- REQUEST
Copy out the lines of the records below, and only those lines, from the one with "Recreate this scene" through the one with "along NB (units)", exactly as they appear.

- DATA FOR THIS EXERCISE
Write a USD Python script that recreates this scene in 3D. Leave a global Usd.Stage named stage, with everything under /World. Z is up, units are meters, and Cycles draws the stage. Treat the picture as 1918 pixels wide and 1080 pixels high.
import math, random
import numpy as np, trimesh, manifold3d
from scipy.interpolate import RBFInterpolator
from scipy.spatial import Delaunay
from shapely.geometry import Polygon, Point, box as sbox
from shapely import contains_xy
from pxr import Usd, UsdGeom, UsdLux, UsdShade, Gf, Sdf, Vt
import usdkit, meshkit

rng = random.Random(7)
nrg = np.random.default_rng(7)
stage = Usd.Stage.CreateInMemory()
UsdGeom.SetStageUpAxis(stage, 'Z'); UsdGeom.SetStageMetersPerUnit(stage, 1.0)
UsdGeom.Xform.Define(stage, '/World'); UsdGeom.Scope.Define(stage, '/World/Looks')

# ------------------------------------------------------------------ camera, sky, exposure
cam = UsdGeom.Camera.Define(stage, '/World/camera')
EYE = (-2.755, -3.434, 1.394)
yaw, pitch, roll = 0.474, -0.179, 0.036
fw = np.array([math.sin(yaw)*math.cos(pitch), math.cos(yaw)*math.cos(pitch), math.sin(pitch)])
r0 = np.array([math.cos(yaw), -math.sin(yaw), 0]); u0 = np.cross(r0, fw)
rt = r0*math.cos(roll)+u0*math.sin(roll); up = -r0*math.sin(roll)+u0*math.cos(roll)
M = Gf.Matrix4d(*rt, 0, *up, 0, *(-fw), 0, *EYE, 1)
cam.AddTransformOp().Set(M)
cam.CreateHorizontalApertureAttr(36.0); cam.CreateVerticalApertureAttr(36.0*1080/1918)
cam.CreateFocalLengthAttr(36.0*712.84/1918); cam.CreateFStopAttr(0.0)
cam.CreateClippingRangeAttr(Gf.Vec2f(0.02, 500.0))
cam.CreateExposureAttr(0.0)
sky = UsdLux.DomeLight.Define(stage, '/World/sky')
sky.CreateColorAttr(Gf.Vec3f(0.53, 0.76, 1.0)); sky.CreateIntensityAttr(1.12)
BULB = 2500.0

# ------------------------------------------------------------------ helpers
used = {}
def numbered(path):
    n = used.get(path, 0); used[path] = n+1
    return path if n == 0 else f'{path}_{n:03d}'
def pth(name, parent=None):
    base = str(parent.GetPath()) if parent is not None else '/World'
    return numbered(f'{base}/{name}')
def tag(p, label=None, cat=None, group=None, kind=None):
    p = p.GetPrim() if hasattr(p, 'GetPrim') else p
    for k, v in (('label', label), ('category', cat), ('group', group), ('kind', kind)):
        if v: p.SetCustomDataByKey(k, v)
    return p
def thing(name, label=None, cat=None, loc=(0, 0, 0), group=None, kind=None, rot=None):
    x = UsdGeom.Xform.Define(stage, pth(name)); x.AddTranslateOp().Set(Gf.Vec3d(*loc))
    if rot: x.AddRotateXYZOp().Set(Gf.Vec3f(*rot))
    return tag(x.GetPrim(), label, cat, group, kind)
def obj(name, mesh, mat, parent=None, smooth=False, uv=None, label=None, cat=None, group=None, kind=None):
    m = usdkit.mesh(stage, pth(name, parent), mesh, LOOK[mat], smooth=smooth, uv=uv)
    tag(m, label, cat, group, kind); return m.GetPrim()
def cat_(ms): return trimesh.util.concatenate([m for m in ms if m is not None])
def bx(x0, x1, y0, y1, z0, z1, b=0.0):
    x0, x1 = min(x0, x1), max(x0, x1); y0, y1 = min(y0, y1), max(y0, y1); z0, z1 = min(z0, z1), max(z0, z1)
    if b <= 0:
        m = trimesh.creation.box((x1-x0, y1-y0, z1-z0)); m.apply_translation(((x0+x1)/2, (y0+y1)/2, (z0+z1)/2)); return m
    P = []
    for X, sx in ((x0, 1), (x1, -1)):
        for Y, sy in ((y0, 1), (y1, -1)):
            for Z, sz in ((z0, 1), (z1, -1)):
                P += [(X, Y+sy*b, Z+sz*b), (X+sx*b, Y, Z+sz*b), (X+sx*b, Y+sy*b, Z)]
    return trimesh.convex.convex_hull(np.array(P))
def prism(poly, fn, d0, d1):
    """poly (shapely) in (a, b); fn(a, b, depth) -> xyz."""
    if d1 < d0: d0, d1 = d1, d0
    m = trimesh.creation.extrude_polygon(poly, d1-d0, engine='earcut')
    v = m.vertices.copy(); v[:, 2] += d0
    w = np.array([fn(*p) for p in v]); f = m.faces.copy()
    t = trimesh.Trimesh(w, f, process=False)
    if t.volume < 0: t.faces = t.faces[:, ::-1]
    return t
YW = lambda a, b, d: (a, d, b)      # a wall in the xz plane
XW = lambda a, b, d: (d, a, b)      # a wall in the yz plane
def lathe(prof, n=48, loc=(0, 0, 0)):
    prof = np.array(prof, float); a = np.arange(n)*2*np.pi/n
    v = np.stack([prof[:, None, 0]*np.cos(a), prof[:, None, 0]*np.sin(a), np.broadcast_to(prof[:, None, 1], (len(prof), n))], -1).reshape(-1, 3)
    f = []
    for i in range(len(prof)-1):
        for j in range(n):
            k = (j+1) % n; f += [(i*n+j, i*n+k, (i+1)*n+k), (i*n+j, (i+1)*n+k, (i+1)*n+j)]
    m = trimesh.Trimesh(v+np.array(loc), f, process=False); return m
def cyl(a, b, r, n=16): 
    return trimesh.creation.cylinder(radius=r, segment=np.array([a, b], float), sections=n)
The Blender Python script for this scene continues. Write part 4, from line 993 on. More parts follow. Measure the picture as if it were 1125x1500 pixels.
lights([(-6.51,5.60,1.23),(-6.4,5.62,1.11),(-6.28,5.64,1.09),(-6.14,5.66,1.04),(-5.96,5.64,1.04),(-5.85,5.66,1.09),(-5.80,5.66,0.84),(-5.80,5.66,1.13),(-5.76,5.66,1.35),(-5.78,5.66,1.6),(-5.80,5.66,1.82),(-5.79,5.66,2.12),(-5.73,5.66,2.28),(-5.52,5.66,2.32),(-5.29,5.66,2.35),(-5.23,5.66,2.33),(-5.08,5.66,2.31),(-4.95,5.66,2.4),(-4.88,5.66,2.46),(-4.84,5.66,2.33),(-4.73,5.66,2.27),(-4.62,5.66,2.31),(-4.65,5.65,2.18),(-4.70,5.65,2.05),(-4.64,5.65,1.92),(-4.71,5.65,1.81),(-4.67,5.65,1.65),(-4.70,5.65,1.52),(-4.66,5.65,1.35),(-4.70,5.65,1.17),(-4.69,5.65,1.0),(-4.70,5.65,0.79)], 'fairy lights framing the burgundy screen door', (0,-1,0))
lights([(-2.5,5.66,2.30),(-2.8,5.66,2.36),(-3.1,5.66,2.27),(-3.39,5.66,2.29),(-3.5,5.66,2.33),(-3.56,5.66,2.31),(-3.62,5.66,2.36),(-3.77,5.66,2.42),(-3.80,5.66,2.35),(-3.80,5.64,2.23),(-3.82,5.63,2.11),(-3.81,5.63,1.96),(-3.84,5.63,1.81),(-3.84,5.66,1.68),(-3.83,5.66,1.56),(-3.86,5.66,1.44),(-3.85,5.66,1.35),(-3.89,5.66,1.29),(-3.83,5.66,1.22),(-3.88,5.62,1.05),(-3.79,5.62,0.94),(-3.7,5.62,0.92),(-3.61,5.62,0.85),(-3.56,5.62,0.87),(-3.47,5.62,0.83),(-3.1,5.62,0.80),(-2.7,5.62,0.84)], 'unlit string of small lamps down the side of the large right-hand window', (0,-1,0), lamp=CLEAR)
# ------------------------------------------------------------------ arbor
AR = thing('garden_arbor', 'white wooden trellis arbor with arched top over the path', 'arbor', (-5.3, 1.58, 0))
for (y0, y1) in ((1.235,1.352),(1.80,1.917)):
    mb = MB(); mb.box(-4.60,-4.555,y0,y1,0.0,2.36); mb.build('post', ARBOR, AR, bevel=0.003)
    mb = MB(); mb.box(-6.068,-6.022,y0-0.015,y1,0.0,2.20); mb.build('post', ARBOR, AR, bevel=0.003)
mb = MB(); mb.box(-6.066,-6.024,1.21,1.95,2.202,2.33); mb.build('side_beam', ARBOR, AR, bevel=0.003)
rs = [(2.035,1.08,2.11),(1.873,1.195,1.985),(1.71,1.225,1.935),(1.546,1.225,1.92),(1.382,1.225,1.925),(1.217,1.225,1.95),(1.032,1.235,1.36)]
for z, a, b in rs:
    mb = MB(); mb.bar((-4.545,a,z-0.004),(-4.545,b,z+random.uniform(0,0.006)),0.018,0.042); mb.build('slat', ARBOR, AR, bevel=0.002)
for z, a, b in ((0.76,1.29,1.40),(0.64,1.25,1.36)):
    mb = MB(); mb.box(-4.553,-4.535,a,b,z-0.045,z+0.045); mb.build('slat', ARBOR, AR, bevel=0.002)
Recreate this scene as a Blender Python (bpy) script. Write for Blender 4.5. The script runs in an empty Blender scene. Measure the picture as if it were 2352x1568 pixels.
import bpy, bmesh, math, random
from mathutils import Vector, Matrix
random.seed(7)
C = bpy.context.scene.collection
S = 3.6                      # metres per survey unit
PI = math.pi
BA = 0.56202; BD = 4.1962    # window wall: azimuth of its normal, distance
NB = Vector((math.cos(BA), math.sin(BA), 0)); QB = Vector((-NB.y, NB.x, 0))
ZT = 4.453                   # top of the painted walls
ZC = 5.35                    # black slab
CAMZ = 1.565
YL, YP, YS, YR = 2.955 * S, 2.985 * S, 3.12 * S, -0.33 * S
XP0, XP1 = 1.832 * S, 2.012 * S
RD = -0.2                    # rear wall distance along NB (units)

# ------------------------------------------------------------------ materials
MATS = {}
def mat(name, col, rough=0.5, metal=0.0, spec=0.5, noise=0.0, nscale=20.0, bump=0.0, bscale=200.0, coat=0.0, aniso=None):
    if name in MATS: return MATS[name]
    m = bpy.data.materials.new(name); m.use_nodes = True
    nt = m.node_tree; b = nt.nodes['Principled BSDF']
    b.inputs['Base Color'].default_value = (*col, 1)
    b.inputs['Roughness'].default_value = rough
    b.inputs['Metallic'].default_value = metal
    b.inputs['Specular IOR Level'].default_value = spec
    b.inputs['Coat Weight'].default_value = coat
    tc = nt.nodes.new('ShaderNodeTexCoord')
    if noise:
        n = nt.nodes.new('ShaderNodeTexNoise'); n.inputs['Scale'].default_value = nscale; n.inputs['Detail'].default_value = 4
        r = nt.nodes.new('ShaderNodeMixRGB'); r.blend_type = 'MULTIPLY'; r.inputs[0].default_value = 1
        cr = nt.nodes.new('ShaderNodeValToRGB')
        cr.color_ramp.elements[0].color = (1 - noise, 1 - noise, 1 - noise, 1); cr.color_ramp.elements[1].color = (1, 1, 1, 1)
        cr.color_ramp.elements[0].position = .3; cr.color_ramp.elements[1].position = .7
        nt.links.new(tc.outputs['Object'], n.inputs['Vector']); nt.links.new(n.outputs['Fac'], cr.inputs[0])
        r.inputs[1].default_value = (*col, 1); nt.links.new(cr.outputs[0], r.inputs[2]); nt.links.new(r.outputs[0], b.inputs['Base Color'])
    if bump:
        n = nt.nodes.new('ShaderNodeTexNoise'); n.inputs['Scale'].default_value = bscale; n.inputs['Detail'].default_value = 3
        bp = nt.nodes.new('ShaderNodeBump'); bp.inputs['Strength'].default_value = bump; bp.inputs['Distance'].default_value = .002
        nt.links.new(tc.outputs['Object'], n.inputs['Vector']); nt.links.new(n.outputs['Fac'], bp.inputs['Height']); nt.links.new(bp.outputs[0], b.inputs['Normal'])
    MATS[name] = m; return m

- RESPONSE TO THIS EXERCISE
Recreate this scene as a Blender Python (bpy) script. Write for Blender 4.5. The script runs in an empty Blender scene. Measure the picture as if it were 2352x1568 pixels.
import bpy, bmesh, math, random
from mathutils import Vector, Matrix
random.seed(7)
C = bpy.context.scene.collection
S = 3.6                      # metres per survey unit
PI = math.pi
BA = 0.56202; BD = 4.1962    # window wall: azimuth of its normal, distance
NB = Vector((math.cos(BA), math.sin(BA), 0)); QB = Vector((-NB.y, NB.x, 0))
ZT = 4.453                   # top of the painted walls
ZC = 5.35                    # black slab
CAMZ = 1.565
YL, YP, YS, YR = 2.955 * S, 2.985 * S, 3.12 * S, -0.33 * S
XP0, XP1 = 1.832 * S, 2.012 * S
RD = -0.2                    # rear wall distance along NB (units)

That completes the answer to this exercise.